>> BEGIN RAW RECORDS

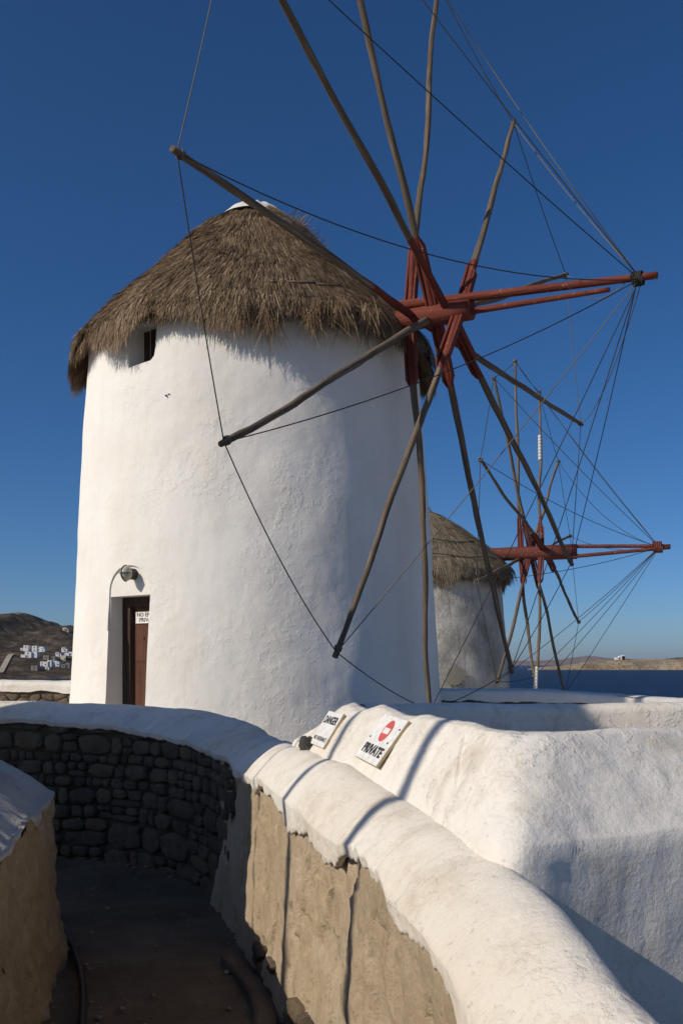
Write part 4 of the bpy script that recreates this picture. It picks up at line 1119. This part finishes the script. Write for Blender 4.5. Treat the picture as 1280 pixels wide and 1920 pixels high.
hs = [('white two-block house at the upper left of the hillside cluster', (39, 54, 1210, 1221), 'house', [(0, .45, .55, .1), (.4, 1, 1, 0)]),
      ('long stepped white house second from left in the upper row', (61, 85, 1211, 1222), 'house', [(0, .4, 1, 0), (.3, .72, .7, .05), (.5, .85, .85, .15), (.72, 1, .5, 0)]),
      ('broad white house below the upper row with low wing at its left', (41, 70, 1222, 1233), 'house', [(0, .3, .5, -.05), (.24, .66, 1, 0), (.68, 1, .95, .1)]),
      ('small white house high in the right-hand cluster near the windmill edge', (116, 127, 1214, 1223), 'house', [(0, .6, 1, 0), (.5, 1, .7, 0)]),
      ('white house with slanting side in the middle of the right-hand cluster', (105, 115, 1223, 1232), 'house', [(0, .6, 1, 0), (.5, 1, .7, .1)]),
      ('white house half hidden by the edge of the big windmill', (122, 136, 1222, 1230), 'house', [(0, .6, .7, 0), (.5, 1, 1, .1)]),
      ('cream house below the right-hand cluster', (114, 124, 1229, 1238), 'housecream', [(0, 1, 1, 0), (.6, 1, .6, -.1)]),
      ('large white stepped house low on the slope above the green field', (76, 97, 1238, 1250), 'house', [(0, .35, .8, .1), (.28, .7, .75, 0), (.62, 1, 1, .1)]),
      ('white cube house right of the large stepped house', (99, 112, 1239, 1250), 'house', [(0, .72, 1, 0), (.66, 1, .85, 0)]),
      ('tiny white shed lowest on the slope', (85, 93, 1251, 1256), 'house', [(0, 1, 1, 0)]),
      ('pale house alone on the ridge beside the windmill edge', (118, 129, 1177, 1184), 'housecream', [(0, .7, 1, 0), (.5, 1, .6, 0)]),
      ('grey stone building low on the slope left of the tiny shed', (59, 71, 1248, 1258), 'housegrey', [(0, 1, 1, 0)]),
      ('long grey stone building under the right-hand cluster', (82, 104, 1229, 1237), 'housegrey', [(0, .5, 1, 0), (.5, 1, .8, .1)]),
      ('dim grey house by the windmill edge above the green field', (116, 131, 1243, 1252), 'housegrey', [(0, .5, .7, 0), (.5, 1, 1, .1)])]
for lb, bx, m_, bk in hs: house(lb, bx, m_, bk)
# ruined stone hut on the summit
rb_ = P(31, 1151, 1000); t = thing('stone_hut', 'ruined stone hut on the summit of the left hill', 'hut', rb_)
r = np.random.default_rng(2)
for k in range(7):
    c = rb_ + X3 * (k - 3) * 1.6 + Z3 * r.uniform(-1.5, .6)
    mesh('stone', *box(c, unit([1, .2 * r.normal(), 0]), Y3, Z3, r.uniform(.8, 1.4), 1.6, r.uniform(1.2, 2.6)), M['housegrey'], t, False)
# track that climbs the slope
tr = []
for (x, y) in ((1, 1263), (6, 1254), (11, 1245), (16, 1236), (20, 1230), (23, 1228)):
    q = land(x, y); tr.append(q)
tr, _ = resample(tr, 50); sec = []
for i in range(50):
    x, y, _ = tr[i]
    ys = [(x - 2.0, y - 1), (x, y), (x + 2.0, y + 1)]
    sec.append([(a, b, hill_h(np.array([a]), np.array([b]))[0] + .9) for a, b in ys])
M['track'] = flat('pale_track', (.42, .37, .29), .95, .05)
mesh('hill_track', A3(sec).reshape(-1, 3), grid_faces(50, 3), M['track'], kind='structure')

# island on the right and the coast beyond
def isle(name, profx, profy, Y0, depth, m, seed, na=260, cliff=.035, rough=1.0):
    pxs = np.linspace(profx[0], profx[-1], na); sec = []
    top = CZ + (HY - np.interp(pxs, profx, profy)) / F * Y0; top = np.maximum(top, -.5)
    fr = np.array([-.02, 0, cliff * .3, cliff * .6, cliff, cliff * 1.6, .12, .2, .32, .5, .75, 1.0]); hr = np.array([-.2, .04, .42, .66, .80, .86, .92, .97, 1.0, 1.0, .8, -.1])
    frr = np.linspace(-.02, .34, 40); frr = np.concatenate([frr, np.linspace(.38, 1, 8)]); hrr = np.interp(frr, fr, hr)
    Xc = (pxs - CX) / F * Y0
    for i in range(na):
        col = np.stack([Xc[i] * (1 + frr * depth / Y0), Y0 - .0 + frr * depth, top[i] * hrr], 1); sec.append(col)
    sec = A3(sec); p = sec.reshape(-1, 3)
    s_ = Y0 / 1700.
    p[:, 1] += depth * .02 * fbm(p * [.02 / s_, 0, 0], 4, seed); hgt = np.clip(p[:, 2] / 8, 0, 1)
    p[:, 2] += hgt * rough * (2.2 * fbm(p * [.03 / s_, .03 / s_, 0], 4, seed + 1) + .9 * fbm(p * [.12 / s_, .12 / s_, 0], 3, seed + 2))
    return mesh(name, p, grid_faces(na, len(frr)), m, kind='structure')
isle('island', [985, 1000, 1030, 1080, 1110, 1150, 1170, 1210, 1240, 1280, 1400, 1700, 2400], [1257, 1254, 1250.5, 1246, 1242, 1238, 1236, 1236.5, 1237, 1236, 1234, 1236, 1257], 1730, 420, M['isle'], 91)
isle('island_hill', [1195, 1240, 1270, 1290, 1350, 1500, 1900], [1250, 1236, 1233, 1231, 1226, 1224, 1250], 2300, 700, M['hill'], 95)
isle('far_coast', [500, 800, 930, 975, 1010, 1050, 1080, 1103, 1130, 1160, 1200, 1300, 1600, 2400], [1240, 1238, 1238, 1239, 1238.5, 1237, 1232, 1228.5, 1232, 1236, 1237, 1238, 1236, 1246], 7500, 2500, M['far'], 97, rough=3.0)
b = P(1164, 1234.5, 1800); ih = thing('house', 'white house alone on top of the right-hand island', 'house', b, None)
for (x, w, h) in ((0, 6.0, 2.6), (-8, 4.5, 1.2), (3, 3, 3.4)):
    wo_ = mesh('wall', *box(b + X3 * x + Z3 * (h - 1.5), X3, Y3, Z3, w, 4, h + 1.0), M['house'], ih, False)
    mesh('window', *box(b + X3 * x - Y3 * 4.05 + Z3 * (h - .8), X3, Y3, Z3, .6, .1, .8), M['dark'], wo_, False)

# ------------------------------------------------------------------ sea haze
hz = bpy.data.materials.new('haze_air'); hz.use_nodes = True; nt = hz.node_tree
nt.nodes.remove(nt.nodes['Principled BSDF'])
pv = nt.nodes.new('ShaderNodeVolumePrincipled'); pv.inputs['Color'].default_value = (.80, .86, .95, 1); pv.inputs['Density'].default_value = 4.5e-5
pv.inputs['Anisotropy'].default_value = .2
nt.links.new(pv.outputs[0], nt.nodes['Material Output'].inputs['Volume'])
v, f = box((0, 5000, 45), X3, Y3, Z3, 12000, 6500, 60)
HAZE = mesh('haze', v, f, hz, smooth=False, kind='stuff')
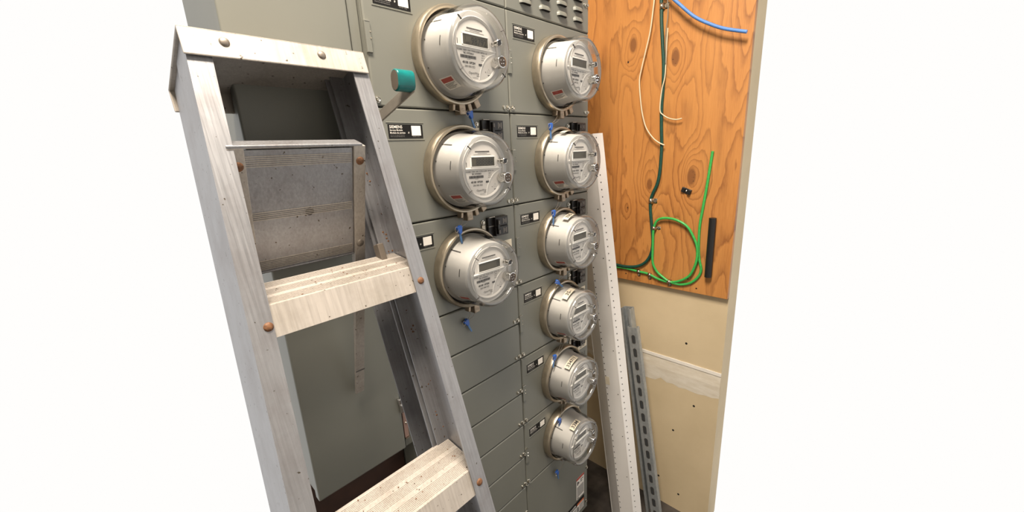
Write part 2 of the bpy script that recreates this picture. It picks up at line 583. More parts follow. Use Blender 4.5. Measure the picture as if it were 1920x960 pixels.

>> END RAW RECORDS

▸ WHAT YOU NEED TO DO
Determine the number of lines where the string "Blender" occurs, and give that number only.

▸ FULL SOLUTION
2